- _Exercise_: Without the pictures, print the lines running from the beginning of the material to the line containing "scene.camera = cam", both ends included.

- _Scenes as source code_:
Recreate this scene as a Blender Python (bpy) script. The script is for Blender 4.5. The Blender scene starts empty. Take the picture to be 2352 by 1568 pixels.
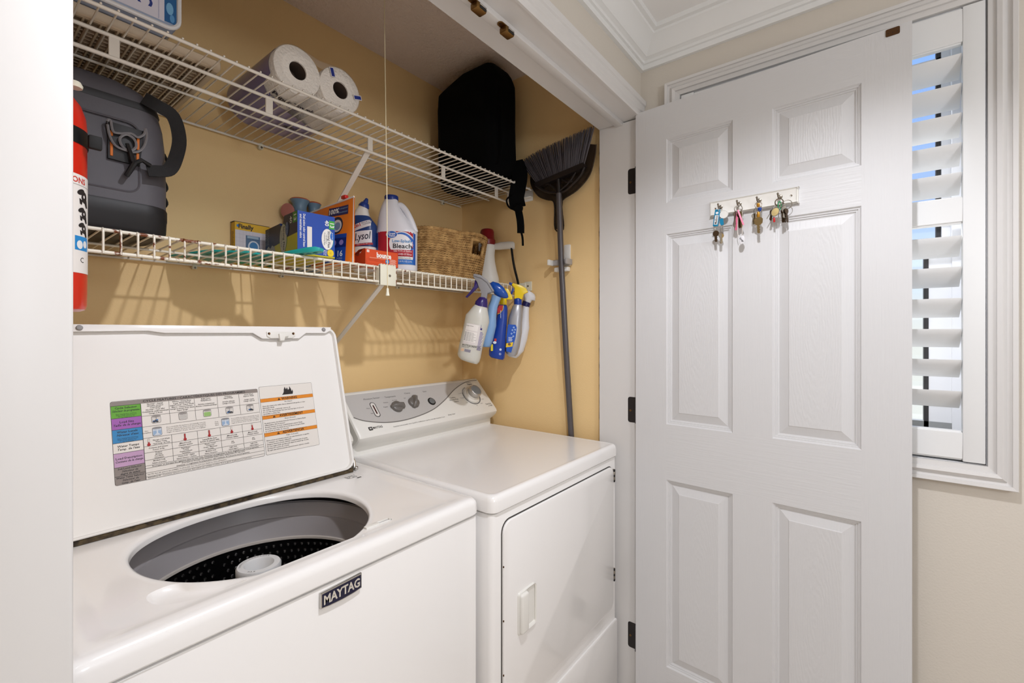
import bpy, bmesh, math, random
from mathutils import Vector, Matrix

random.seed(7)
scene = bpy.context.scene
COL = scene.collection
R = math.radians

# ------------------------------------------------------------------ camera
CAM_H, F_PX, CX, CY, YAW = 1.31, 1045.33, 1176.0, 766.0, R(38.0)
cam_d = bpy.data.cameras.new('camera')
cam_d.sensor_width = 36.0
cam_d.lens = F_PX * 36.0 / 2352.0
cam_d.shift_y = (CY - 784.0) / 2352.0
cam_d.clip_start = 0.02
cam = bpy.data.objects.new('camera', cam_d)
cam.location = (0, 0, CAM_H)
cam.rotation_euler = (R(90), 0, YAW - R(90))
COL.objects.link(cam)
scene.camera = cam

# ------------------------------------------------------------------ world, light, exposure
world = bpy.data.worlds.new('sky')
scene.world = world
world.use_nodes = True
wn, wl = world.node_tree.nodes, world.node_tree.links
wn.clear()
w_out = wn.new('ShaderNodeOutputWorld')
w_bg = wn.new('ShaderNodeBackground')
w_tc = wn.new('ShaderNodeTexCoord')
w_sep = wn.new('ShaderNodeSeparateXYZ')
w_rmp = wn.new('ShaderNodeValToRGB')
wl.new(w_tc.outputs['Generated'], w_sep.inputs[0])
wl.new(w_sep.outputs['Z'], w_rmp.inputs[0])
wl.new(w_rmp.outputs[0], w_bg.inputs[0])
wl.new(w_bg.outputs[0], w_out.inputs[0])
el = w_rmp.color_ramp.elements
el[0].position, el[0].color = 0.0, (0.85, 0.90, 0.88, 1)
el[1].position, el[1].color = 0.45, (0.25, 0.45, 0.95, 1)
e = w_rmp.color_ramp.elements.new(0.09); e.color = (0.72, 0.86, 1.0, 1)
e = w_rmp.color_ramp.elements.new(0.2); e.color = (0.40, 0.60, 1.0, 1)
w_bg.inputs[1].default_value = 0.72
sun_d = bpy.data.lights.new('sun', 'SUN'); sun_d.energy = 4.5; sun_d.angle = R(0.6); sun_d.color = (1.0, 0.96, 0.90)
sun = bpy.data.objects.new('sun', sun_d); sun.rotation_euler = (R(38), 0, R(128)); COL.objects.link(sun)

LAMP_POS = (0.55, 0.10, 2.285)
LAMP_W, LAMP_COL = 29.0, (0.98, 1.0, 1.07)
FILL_POS, FILL_W, FILL_COL = (0.10, -1.40, 1.66), 20.0, (0.95, 1.0, 1.09)
def point_light(name, loc, watts, radius, col):
    ld = bpy.data.lights.new(name, 'POINT')
    ld.energy = watts; ld.shadow_soft_size = radius; ld.color = col
    o = bpy.data.objects.new(name, ld); o.location = loc; COL.objects.link(o)
    return o

def spot_light(name, loc, watts, radius, col, size, blend):
    ld = bpy.data.lights.new(name, 'SPOT')
    ld.energy = watts; ld.shadow_soft_size = radius; ld.color = col; ld.spot_size = size; ld.spot_blend = blend
    o = bpy.data.objects.new(name, ld); o.location = loc; COL.objects.link(o)
    return o

scene.view_settings.view_transform = 'Standard'
scene.view_settings.look = 'None'
scene.view_settings.exposure = 0.62
scene.view_settings.gamma = 1.0
scene.view_settings.use_curve_mapping = False

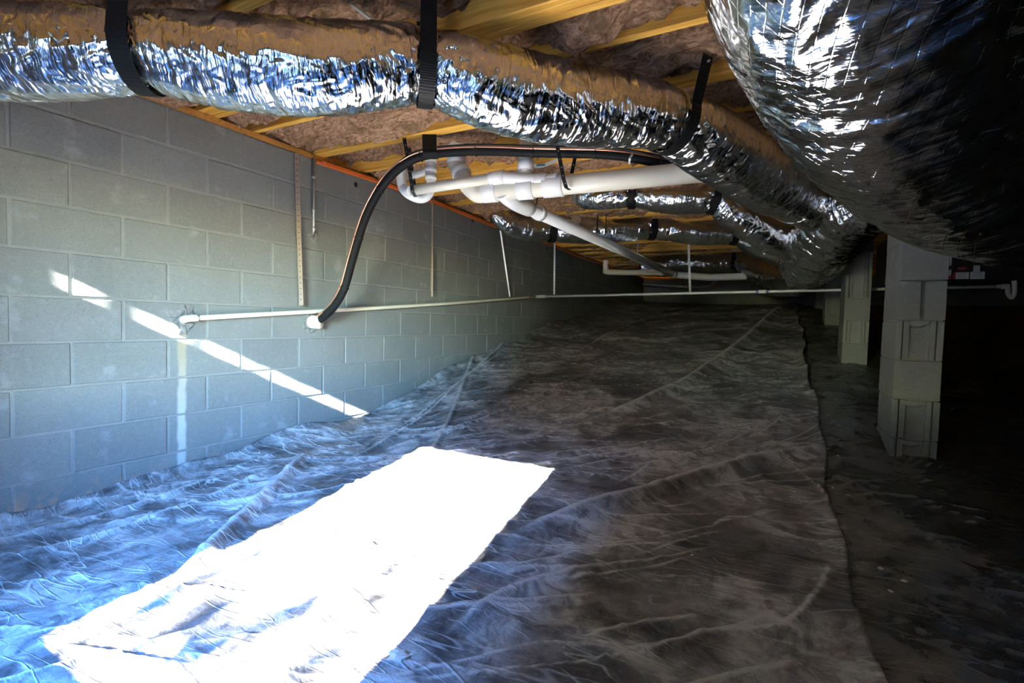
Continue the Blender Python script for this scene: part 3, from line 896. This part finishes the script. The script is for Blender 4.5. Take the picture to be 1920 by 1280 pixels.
for D_, q, lb in ((DF, (2.305,8.163,1.778), 'black strap on the dark far branch duct'),):
    duct_strap(D_, nearest_s(D_, q), lb, .07, JZ+.03)
# loose strap end nailed to the second joist
ls = empty('strap_end', (2.395,2.161,2.023), 'loose black strap end nailed to the joist above the long duct', 'strap')
keep(MB().strip([(2.434,2.138,2.053), (2.403,2.154,2.026), (2.367,2.179,1.995)], RV, .034, .004).build('webbing', MT['webbing']), ls)
keep(MB().strip([(2.376,2.162,2.006), (2.358,2.186,1.996)], RV, .02, .01).build('clip', MT['galv']), ls)

# ------------------------------------------------------------------ white drain plumbing
dr = empty('drain_plumbing', (1.858,2.683,1.614), 'large cream drain pipe with trap and elbows hung below the joists', 'pipe')
def pipe(name, pts, r, mat, root, n=20, smooth=0, caps=True):
    P = smooth_path(pts, smooth) if smooth else np.array(pts, float)
    return keep(MB().tube(P, r, n, caps).build(name, MT[mat]), root)
def collar(p, d, r, L, root, mat='pvcw', name='coupling'):
    p = np.array(p, float); d = np.array(d, float); d /= np.linalg.norm(d)
    q = [p - d*L/2, p - d*L/2*.98, p + d*L/2*.98, p + d*L/2]
    return keep(MB().tube(q, [r*.97, r, r, r*.97], 24).build(name, MT[mat]), root)
A = np.array((1.189,2.617,1.589)); B = np.array((2.441,2.793,1.619)); dAB = (B - A)/np.linalg.norm(B - A)
B2 = B + dAB*.12
pipe('main_pipe', [A, B2], .056, 'pvc', dr, 28)
collar(A + dAB*.30, dAB, .064, .10, dr); collar(A + dAB*.07, dAB, .063, .09, dr); collar(A + dAB*.47, dAB, .064, .12, dr)
E1 = np.array((0.983,2.652,1.801)); E0 = E1 + np.array([0, .0, .14]); E2 = np.array((1.071,2.625,1.676))
pipe('elbow', [E0, E1 + [0,0,.02], E1, E2, A - dAB*.02, A + dAB*.06], .055, 'pvc', dr, 24, 6)
collar((E1 + E2)/2, E2 - E1, .062, .05, dr); collar(E1 + [0,0,.03], (0,0,1), .062, .05, dr)
tz = np.array((1.482,2.653,1.670))
pipe('riser', [tz, tz + [0, 0, .26]], .042, 'pvc', dr, 20); collar(tz + [0, 0, .06], (0, 0, 1), .049, .06, dr)
# two inch branch with trap
b0 = np.array((0.764,2.480,1.615)); b1 = np.array((1.338,2.586,1.659)); b2 = np.array((1.589,2.652,1.632))
pipe('branch_pipe', [b0, b1], .031, 'pvc', dr, 18)
pipe('branch_elbow', [b1 - (b1-b0)*.1, b1, b2, b2 + dAB*.1], .036, 'pvcw', dr, 18, 5)
collar(b1, b1 - b0, .041, .07, dr); collar(b2, dAB, .041, .07, dr)
tr = [np.array(q) for q in ((0.794,2.626,1.976), (0.800,2.623,1.843), (0.806,2.619,1.686), (0.794,2.610,1.620), (0.755,2.587,1.590), (0.706,2.539,1.605), (0.675,2.501,1.646), (0.660,2.496,1.722), (0.660,2.499,1.784))]
pipe('trap', smooth_path(tr, 6), .031, 'pvcw', dr, 18)
pipe('trap_arm', [(0.675,2.501,1.646), (0.720,2.490,1.619), b0], .033, 'pvcw', dr, 18, 4)
pipe('trap_link', [(0.686,2.533,1.722), (0.790,2.638,1.790)], .027, 'pvcw', dr, 16)
for q in (300, 318, 332): collar(on_depth(808,q,3.24), (0, 0, 1), .037, .03, dr)
# three inch line running back along the house
w0 = np.array((1.345,2.610,1.591)); w1 = np.array((1.343,2.858,1.560)); w2 = np.array((1.415,7.674,1.576))
dw = (w2 - w1)/np.linalg.norm(w2 - w1)
bl = empty('drain_line', tuple(w1), 'sloping white drain pipe running back from the large pipe to the dark end', 'pipe')
pipe('wye', [w0, (w0 + w1)/2 + [0, 0, -.01], w1, w1 + dw*.1], .054, 'pvcw', bl, 22, 5)
pipe('pipe_run', [w1, w2], .045, 'pvcw', bl, 22)
collar(w1 + dw*.10, dw, .053, .06, bl); collar(w1 + dw*.28, dw, .052, .05, bl)
wy = np.array((1.268,3.900,1.609)); collar(wy, dw, .054, .12, bl)
pipe('cleanout', [wy, wy + dw*.06 + np.array([.05, -.05, .05])], .036, 'pvcw', bl, 18); collar(wy + dw*.06 + np.array([.05, -.05, .05]), (1, -1, 1), .042, .04, bl, 'cpvc')
we = np.array((1.357,7.302,1.602)); collar(we, dw, .054, .06, bl); collar(w2, dw, .054, .06, bl)
cl = empty('cross_pipe', (0.963,7.202,1.563), 'cream pipe with an elbow crossing the dark far end', 'pipe')
pipe('pipe_run', [(0.594,7.010,1.730), (0.592,7.004,1.614), (0.655,7.036,1.562), (1.382,7.371,1.578)], .04, 'cpvc', cl, 16, 5)
collar((1.314,7.335,1.576), (1, 0, 0), .046, .05, cl)
c2 = empty('cross_pipe', (1.795,8.106,1.577), 'pale pipe running right from the end of the sloping drain', 'pipe')
pipe('pipe_run', [(1.439,7.801,1.580), (1.881,8.038,1.553), (2.396,7.975,1.553)], .05, 'pvcw', c2, 16)
c3 = empty('cross_pipe', (1.177,9.935,1.607), 'thin dark pipe close to the far wall', 'pipe')
pipe('pipe_run', smooth_path([(0.255,10.578,1.680), (1.038,10.771,1.630), (1.517,10.688,1.630), (1.724,10.577,1.745)], 5), .03, 'galv', c3, 10)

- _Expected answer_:
Recreate this scene as a Blender Python (bpy) script. The script is for Blender 4.5. The Blender scene starts empty. Take the picture to be 2352 by 1568 pixels.
import bpy, bmesh, math, random
from mathutils import Vector, Matrix

random.seed(7)
scene = bpy.context.scene
COL = scene.collection
R = math.radians

# ------------------------------------------------------------------ camera
CAM_H, F_PX, CX, CY, YAW = 1.31, 1045.33, 1176.0, 766.0, R(38.0)
cam_d = bpy.data.cameras.new('camera')
cam_d.sensor_width = 36.0
cam_d.lens = F_PX * 36.0 / 2352.0
cam_d.shift_y = (CY - 784.0) / 2352.0
cam_d.clip_start = 0.02
cam = bpy.data.objects.new('camera', cam_d)
cam.location = (0, 0, CAM_H)
cam.rotation_euler = (R(90), 0, YAW - R(90))
COL.objects.link(cam)
scene.camera = cam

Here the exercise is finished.